Work to be completed: Give only one thing: the number of lines that include the word "Write".

[Scripts that build scenes]
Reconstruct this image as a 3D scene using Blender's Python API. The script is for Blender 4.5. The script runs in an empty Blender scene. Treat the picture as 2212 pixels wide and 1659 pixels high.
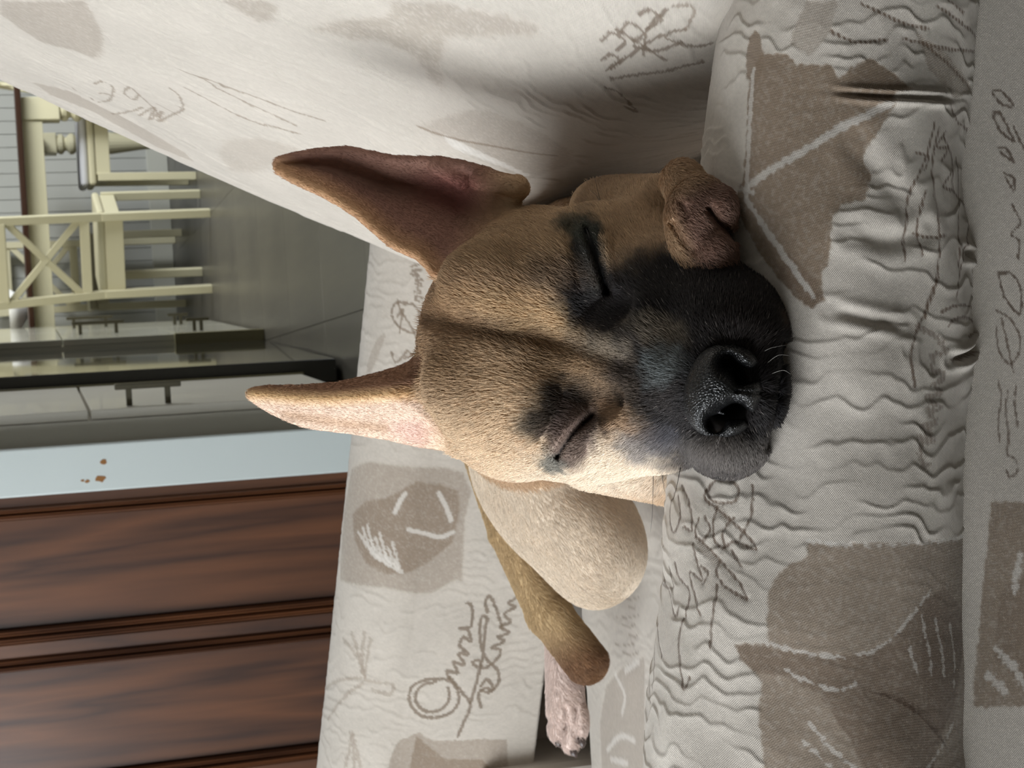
import bpy, bmesh, math, random
import numpy as np
from mathutils import Matrix, Vector

# ------------------------------------------------------------------ camera, world, lights, exposure
F = 3500.0                                   # focal length in pixels of the 2212 x 1659 photograph
TILT, ROLL, EYE = math.radians(16.5), math.atan(0.063), 0.77
FW = np.array([0, math.cos(TILT), -math.sin(TILT)])
R0 = np.array([1.0, 0, 0]); U0 = np.array([0, math.sin(TILT), math.cos(TILT)])
RT = math.cos(ROLL) * R0 - math.sin(ROLL) * U0
UP = math.cos(ROLL) * U0 + math.sin(ROLL) * R0
EYEP = np.array([0, 0, EYE])

scene = bpy.context.scene
COL = scene.collection
cam_d = bpy.data.cameras.new('camera')
cam = bpy.data.objects.new('camera', cam_d); COL.objects.link(cam)
cam_d.sensor_fit = 'HORIZONTAL'; cam_d.sensor_width = 36.0; cam_d.lens = 36.0 * F / 2212.0
cam_d.clip_start = 0.02; cam_d.clip_end = 60
cam_d.dof.use_dof = True; cam_d.dof.focus_distance = 0.63; cam_d.dof.aperture_fstop = 50.0
M = Matrix.Identity(4)
for i in range(3):                           # the phone was held on its side: picture right is down
    M[i][0] = -UP[i]; M[i][1] = RT[i]; M[i][2] = -FW[i]; M[i][3] = EYEP[i]
cam.matrix_world = M
scene.camera = cam

vs = scene.view_settings
scene.display_settings.display_device = 'sRGB'
vs.view_transform = 'Standard'; vs.look = 'None'; vs.gamma = 1.0; vs.use_curve_mapping = False
vs.exposure = 0.8

world = bpy.data.worlds.new('sky'); scene.world = world; world.use_nodes = True
wb = world.node_tree.nodes['Background']; wb.inputs[0].default_value = (0.75, 0.87, 1.0, 1); wb.inputs[1].default_value = 0.6

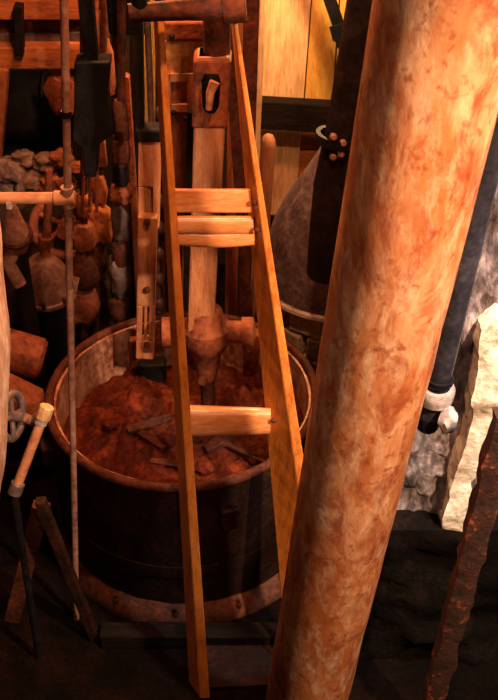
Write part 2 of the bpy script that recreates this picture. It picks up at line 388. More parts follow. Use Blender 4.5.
# hub & lugs
hb = P(206, 333, 4.42)
o = MB().lathe([(.05,-.30),(.07,-.20),(.085,-.10),(.115,-.07),(.13,-.02),(.13,.05),(.10,.08),(.09,.14),(.07,.16)], hb, seg=28).build('hub', M['rust'], t)
for sgn, ln in ((-1,.24),(1,.26)):
    l = MB().lathe([(.06,.08),(.06,ln-.07),(.08,ln-.07),(.08,ln-.01),(.045,ln)], hb+Vector((0,0,.01)), (sgn,-.05,0.02), 22).build('lug', M['rust'], t)
sp = P(200, 385, 4.36)
o = MB().tube([hb-Vector((0,0,.25)), sp], [.05,.022], 14).build('spindle', M['rust_dark'], t)
MB().tube([hb-Vector((0,0,.25)), Vector((hb.x, hb.y, .70))], .04, 14).build('spindle', M['rust_dark'], t)
# right side narrow hanger with foot block
a, b = vline(244, 255, 249, 325, 4.75, P(0,338,4.75).z, 2.7)
t = thing('hanger_rod', 'narrow red brown iron hanger with square foot between hub and right ladder rail', 'hanger', a)
MB().bar(a, b, .05, .04).build('strap', M['rust_dark'], t, bevel=.005)
MB().box(a+Vector((.015,0,-.02)), (.085,.08,.13)).build('foot', M['rust'], t, bevel=.012)
MB().bar(b, Vector((b.x, b.y, ZC)), .05, .04).build('strap', M['rust_dark'], t)

# ================================================================== SLOTTED LINK over the back of the tub
def slotted(m, p0, p1, w, th, slots):        # p0 top; slots as (f0,f1) along it
    d = p1-p0; cuts = [0]
    for s0, s1 in slots: cuts += [s0, s1]
    cuts.append(1); x = Vector((1,0,0))
    for i in range(len(cuts)-1):
        a, b = p0+d*cuts[i], p0+d*cuts[i+1]
        if i % 2 == 0: m.bar(a, b, w, th)
        else:
            m.bar(a-x*w*.34, b-x*w*.34, w*.32, th); m.bar(a+x*w*.34, b+x*w*.34, w*.32, th)
            m.bar(a, b, w*.16, th*.7); m.bar(a+(b-a)*.0, a+(b-a)*.06, w*.5, th*.7)
    return m
YL = 4.62
lk = P(147, 350, YL)
t = thing('link_arm', 'long slotted wooden link arm hanging over the back rim of the tub', 'link arm', lk)
w1 = 22*mpp(150, YL); w2 = 18*mpp(300, YL)
o = slotted(MB(), P(150,128,YL), P(149,225,YL), w1, .07, [(.56,.90)]).build('upper_link', M['wood_shaft'], t, bevel=.006, smooth=False)
o = slotted(MB(), P(148,215,YL-.06), P(145,356,YL-.06), w2, .06, [(.60,.86)]).build('lower_link', M['wood_shaft'], t, bevel=.006, smooth=False)
for y, Yq in ((222,YL-.1),(290,YL-.1),(345,YL-.1)):
    MB().lathe([(.018,-.01),(.018,.006),(.008,.01)], P(147,y,Yq), (0,-1,.3), 10).build('pin', M['rust_dark'], t)
o = MB().box(P(150,132,YL), (w1*1.25,.10,.07)).build('cap', M['iron_black'], t, bevel=.015)
a, b = vline(140,60,141,128,YL,P(0,130,YL).z,ZC); MB().bar(a, b, .035, .05).build('rod', M['iron_black'], t)
# bracket under it against the inside of the tub
o = MB().box(P(135,352,4.79)+Vector((0,0,0)), (.055,.05,.20)).build('rim_bracket', M['rust'], bevel=.008); tag(o, 'small rusty bracket clipped at the back rim left of the link arm', 'bracket')
p = on_sludge(152, 372)
o = MB().box((p.x, p.y+.03, p.z+.05), (.16,.10,.13)).build('iron_block', M['iron_black'], bevel=.012); tag(o, 'black iron block on the ore right under the link arm', 'block')

# chain/grey rod right of link
a, b = vline(160,215,159,300,4.95,P(0,312,4.95).z,2.55)
t = thing('bumpy_rod', 'thin purplish grey knobbly rod between link arm and left ladder rail', 'rod', a)
MB().tube([a, Vector((b.x,b.y,ZC))], .016, 10).build('rod', M['iron_grey'], t)
for i in range(9): MB().rock(a.lerp(b, .04+.11*i), (.028,.028,.045), i, .2, 2).build('knob', M['iron_grey'], t)

# ================================================================== STAMPS (rods with collars) behind, left of the ladder
def stamp(name, label, pxt, pyt, pxb, pyb, Y, parts, rod_r, mt_rod, grp=None, z_low=None):
    zb = P(0, pyb, Y).z if z_low is None else z_low
    a, b = vline(pxt, pyt, pxb, pyb, Y, zb, ZC)
    t = thing(name, label, 'stamp', a, grp)
    MB().tube([a, b], rod_r, 16).build('stem', M[mt_rod], t)
    for nm, py, hp, wp, mt, sh in parts:
        z = P(0, py, Y).z; p = a+(b-a)*((z-a.z)/(b.z-a.z)); k = mpp(py, Y); h = hp*k/.85; w = wp*k
        if sh == 'round': MB().lathe([(w*.36,-h/2),(w*.5,-h*.38),(w*.5,h*.38),(w*.36,h/2)], p, seg=20).build(nm, M[mt], t)
        elif sh == 'block': MB().box(p, (w, w*.8, h)).build(nm, M[mt], t, bevel=w*.12)
        elif sh == 'lump':
            o = MB().rock(p, (w/2, w*.45, h/2), py, .3, 3, .5).build(nm, M[mt], t)
        elif sh == 'bell': MB().lathe([(w*.2,h/2),(w*.32,h*.3),(w*.5,-h*.1),(w*.52,-h*.35),(w*.4,-h/2)], p, seg=24).build(nm, M[mt], t)
        elif sh == 'taper': MB().lathe([(w*.28,h/2),(w*.36,h*.1),(w*.5,0),(w*.5,-h*.4),(w*.42,-h/2)], p, seg=24).build(nm, M[mt], t)
    return t
stamp('stamp', 'knobbly rusted stamp rod with stacked collars left of the link arm', 121,140,120,310,5.1,
      [('collar',122,40,15,'rust_dark','round'),('collar',150,22,17,'rust_dark','block'),('tappet',176,18,14,'iron_black','round'),('tappet',194,16,24,'rust','lump'),('collar',222,38,19,'iron_grey','lump'),
       ('collar',254,24,17,'rust_dark','round'),('boss',276,44,22,'iron_grey','lump'),('shoe',308,22,24,'rust_dark','lump')], .022, 'rust_dark', 'stamps behind the tub', 0)
stamp('stamp', 'ochre rusted stamp with broad foot and thin rods left of the knobbly one', 100,170,98,245,5.45,
      [('collar',110,20,12,'rust_dark','round'),('collar',150,30,11,'rust','block'),('tappet',190,34,15,'rust_bright','lump'),('boss',222,40,28,'rust_bright','lump'),('shoe',262,40,22,'rust_dark','lump')], .02, 'rust_dark', 'stamps behind the tub', 0)
stamp('stamp', 'tall rusty orange stamp head with rounded bottom beside the black post', 104,20,104,95,5.6,
      [('boss',52,74,19,'rust','taper')], .03, 'rust_dark', 'stamps behind the tub')
stamp('stamp', 'dark rusty stamp with bulbous foot just right of the thin standing pipe', 84,200,84,320,5.3,
      [('collar',205,24,16,'rust_bright','lump'),('tappet',236,30,24,'rust','lump'),('boss',268,34,28,'rust_dark','bell'),('shoe',305,38,30,'rust','lump')], .022, 'rust_dark', 'stamps behind the tub', 0)
for i, x in enumerate((83, 90, 97)):
    a, b = vline(x, 172, x, 205, 5.2, P(0,212,5.2).z, ZC)
    o = MB().tube([a, b], .010, 10).build('thin_rod', M['rust']); tag(o, ['leftmost of three thin rods hanging under the black casing','middle of three thin rods hanging under the black casing','rightmost of three thin rods hanging under the black casing'][i], 'rod', 'thin rods under the black casing')
# dark casing
YC_ = 5.0
pts = [(74,62),(110,62),(107,95),(112,135),(98,146),(96,178),(84,178),(82,150),(72,140),(74,100)]
t = thing('gear_casing', 'black wedge shaped iron casing above the three thin rods', 'casing', P(92,178,YC_))
MB().prism([P(x,y,YC_) for x, y in pts], .12).build('casing', M['iron_black'], t, smooth=False, bevel=.01)
p = P(92,62,YC_+.06); MB().box((p.x, p.y, (p.z+ZC)/2), (.07,.07,ZC-p.z)).build('hanger', M['iron_black'], t)
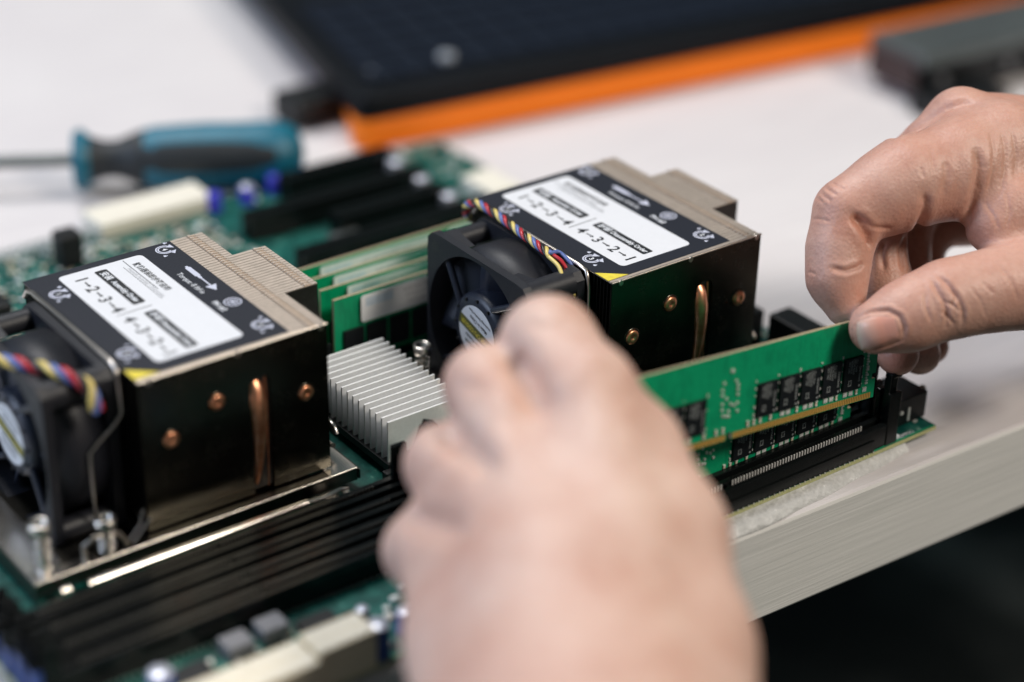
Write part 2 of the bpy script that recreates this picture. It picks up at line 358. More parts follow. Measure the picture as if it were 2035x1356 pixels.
# ------------------------------------------------------------------ memory module (s along length, t up, n out of the face)
def memory_module(sticker=False, detail=True):
    root = empty('memory_module')
    b = MB()
    # board with key notch, side notches
    out = [(0, 0), (63.6, 0), (63.6, 2.6), (66.1, 2.6), (66.1, 0), (133.35, 0), (133.35, 7.2), (131.6, 7.2), (131.6, 9.2), (133.35, 9.2),
           (133.35, 31.25), (0, 31.25), (0, 9.2), (1.7, 9.2), (1.7, 7.2), (0, 7.2)]
    # convex strips so the notch stays clean
    b.box(0, 63.6, -.6, .6, 0, 2.6); b.box(66.1, 133.35, -.6, .6, 0, 2.6)
    b.box(0, 133.35, -.6, .6, 2.6, 7.2); b.box(1.7, 131.6, -.6, .6, 7.2, 9.2); b.box(0, 133.35, -.6, .6, 9.2, 31.25)
    o = b.build('circuit_board', ['module_green', 'module_edge'], root)
    for p in o.data.polygons:
        if abs(p.normal.y) < .5: p.material_index = 1
    b = MB()
    for s_ in (-1, 1):
        y = s_*.62
        b.box(1.6, 63.2, min(y, y+s_*.03), max(y, y+s_*.03), .15, 2.3); b.box(66.5, 131.8, min(y, y+s_*.03), max(y, y+s_*.03), .15, 2.3)
    b.build('contact_fingers', 'fingers', root)
    xs = [3.2, 13.3, 23.4, 33.5, 43.6]+[76.0+10.1*i for i in range(5)]
    xs = [3.6, 13.7, 23.8, 34.0, 43.9]+[75.9, 86.0, 96.1, 106.2, 116.5]
    c0 = None
    mark0 = None
    for i, x in enumerate(xs):
        for side in ((-1, 1) if not sticker else (-1,)):
            c = MB(); y0, y1 = (-1.7, -.61) if side < 0 else (.61, 1.7)
            c.cbox(0, 8.8, y0, y1, 0, 12.0, .12)
            if side < 0 and c0 is None:
                co_ = c.build('memory_chip', 'chip', root, (x, 0, 5.6)); c0 = co_
                if detail:
                    ts = []
                    for k, w in enumerate(('SEC 628', 'K4A8G08', '5WB BCRC', 'AHC 1T2')):
                        ts.append(text('marking', w, 1.25, (2.1+k*1.15, -1.715, 8.9), (0, 0, 1), (-1, 0, 0), 'chip_print', co_, bold=.02, squeeze=.95))
                    ts.append(text('marking', 'SAMSUNG', 1.25, (7.5, -1.715, 5.6), (0, 0, 1), (-1, 0, 0), 'chip_print', co_, bold=.03))
                    ts.append(text('marking', 'o', 1.4, (7.6, -1.715, 1.2), (0, 0, 1), (-1, 0, 0), 'chip_print', co_, bold=.1))
                    g = MB(); [g.box(2.1+(k_ % 3)*.6, 2.1+(k_ % 3)*.6+.42, -1.73, -1.71, 1.8+(k_//3)*.6, 1.8+(k_//3)*.6+.42) for k_ in (0, 1, 2, 3, 5, 6, 8, 9, 10, 11)]
                    mk = merge(ts, 'marking', co_)
                    g.build('logo_mark', ['chip_print', 'chip'], co_)
            elif side < 0:
                c2 = copy_tree(c0, root); c2.location = (x*S, 0, 5.6*S)
            else:
                c.build('memory_chip', 'chip', root, (x, 0, 5.6))
    # small parts: capacitors and resistors in the strip below the chips, beside and between them
    rnd = random.Random(3)
    def smd(x, t, w, h, mi, col):
        c = MB(); c.box(x-w/2, x+w/2, -1.15, -.61, t-h/2, t+h/2, 0)
        if col == 'cap':
            return c.build('capacitor', 'ceramic', root)
        return c.build('resistor_pack', 'solder', root)
    if detail:
        c = MB(); c.box(-.45, .45, -1.1, -.61, -.75, .75, 0); c.box(-.5, .5, -1.18, -.6, -.95, -.5, 1); c.box(-.5, .5, -1.18, -.6, .5, .95, 1)
        cap = c.build('capacitor', ['ceramic', 'solder'], root, (86.6, 0, 4.2))
        c = MB()
        for k in range(4): c.box(-.9+k*.5, -.58+k*.5, -1.05, -.61, -.85, .85, 0)
        c.box(-.8, .8, -.98, -.6, -.35, .35, 1)
        rp = c.build('resistor_pack', ['solder', 'white_print'], root, (90, 0, 4.2))
        first = [True, True]
        def put(kind, x, t, rot=0):
            src = cap if kind == 'c' else rp
            if first[kind == 'r']: first[kind == 'r'] = False; o = src
            else: o = src.copy(); COL.objects.link(o)
            o.location = (x*S, 0, t*S)
            if rot: o.rotation_euler = (0, R(90), 0)
        for x in (46.8, 53.1, 58.5, 61.5, 72.7, 75.4, 78.3, 83.0, 95.3, 104.5, 114.2, 124.0): put('c', x, 4.15)
        for x in (88.5, 91.2, 99.2, 101.9, 109.0, 111.7, 118.5, 121.2, 128.0): put('r', x, 4.15)
        for x in (6, 16, 26, 36, 41): put('c', x, 4.1)
        # solder dots flanking each chip
        g = MB()
        for x in xs:
            for t in (6.6, 9.4, 13.2, 16.0, 18.6):
                for dx in (-.75, 9.6):
                    if rnd.random() < .8: g.box(x+dx-.24, x+dx+.24, -1.0, -.61, t-.36+rnd.uniform(-.5, .5), t+.36)
        # the ring of parts beside the key notch
        for x, t in ((63.7, 25.0), (60.4, 21.2), (59.9, 18.8), (60.0, 17.0), (62.0, 15.4), (64.0, 13.1), (67.0, 13.0), (66.9, 16.0), (66.8, 17.8), (66.7, 19.4),
                     (65.8, 21.0), (60.4, 11.7), (63.3, 10.7), (67.3, 10.0), (60.9, 9.5), (63.5, 8.9), (62.4, 9.2), (60.3, 13.8), (65.6, 12.4)):
            a = .42 if (x, t) != (63.7, 25.0) else .62
            g.box(x-a, x+a, -1.15, -.61, t-a*.95, t+a*.95)
        for t in range(6, 21): g.box(128.0, 128.0+rnd.choice((.7, 1.3)), -1.05, -.61, t*1.0+.1, t*1.0+.65+rnd.uniform(0, .2))
        g.build('solder_point', 'solder', root)['kind'] = 'stuff'
    if sticker:
        for k, (x0, x1) in enumerate(((11, 62), (70, 122))):
            b = MB(); b.poly([(x, -1.76, z) for x, z in rrect(x0, x1, 19.5 if k == 0 else 19.5, 30.4, 1.2)], (0, -.12, 0))
            lab = b.build('sticker', 'paper', root)
            ts = []
            for r_ in range(3): ts.append(text('print', ['8GB 1Rx8 PC4-2400T-RD1', 'M393A1K43BB0-CRC0Q', 'MADE IN CHINA 1716'][r_], 2.0, (x0+30, -1.9, 27.6-r_*2.6), (1, 0, 0), (0, 0, 1), 'mid_print', lab))
            g = MB(); g.box(x0+2, x0+14, -1.92, -1.89, 25.5, 29)
            g.build('blue_print', 'sky_print', lab)
            merge(ts, 'print', lab)
    return root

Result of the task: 2